DIRECTIVE:
The lines to be extracted run from the start of the listing through the line containing "PI = math.pi"; copy them exactly and nothing else.

INFORMATION PROVIDED:
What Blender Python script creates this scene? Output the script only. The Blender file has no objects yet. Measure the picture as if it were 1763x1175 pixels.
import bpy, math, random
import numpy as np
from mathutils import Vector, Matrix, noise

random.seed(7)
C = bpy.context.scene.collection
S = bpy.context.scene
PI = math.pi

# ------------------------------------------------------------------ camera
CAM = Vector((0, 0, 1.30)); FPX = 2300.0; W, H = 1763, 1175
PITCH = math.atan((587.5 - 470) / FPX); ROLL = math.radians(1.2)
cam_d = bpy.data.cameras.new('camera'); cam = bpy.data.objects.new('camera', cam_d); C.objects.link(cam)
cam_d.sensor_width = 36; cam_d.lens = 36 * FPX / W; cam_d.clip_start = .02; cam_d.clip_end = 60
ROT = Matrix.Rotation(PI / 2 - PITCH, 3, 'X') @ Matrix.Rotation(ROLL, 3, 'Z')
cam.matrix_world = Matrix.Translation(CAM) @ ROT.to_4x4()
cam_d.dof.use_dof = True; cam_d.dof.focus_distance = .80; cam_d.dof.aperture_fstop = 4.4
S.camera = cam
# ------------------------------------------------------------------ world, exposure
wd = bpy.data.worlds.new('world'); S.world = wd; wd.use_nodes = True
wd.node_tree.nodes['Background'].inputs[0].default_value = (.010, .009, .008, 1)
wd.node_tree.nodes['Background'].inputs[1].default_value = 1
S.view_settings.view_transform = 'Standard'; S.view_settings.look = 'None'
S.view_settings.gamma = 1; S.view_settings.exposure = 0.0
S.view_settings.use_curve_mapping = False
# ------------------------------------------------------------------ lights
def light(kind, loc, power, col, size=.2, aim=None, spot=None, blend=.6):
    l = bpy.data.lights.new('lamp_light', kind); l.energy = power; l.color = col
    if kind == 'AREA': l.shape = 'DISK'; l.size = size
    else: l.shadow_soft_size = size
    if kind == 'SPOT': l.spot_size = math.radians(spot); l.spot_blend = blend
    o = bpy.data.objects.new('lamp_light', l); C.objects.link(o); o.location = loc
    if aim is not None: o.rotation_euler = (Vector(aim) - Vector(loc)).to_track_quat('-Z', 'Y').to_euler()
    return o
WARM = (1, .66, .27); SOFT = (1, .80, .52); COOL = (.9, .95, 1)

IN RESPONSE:
What Blender Python script creates this scene? Output the script only. The Blender file has no objects yet. Measure the picture as if it were 1763x1175 pixels.
import bpy, math, random
import numpy as np
from mathutils import Vector, Matrix, noise

random.seed(7)
C = bpy.context.scene.collection
S = bpy.context.scene
PI = math.pi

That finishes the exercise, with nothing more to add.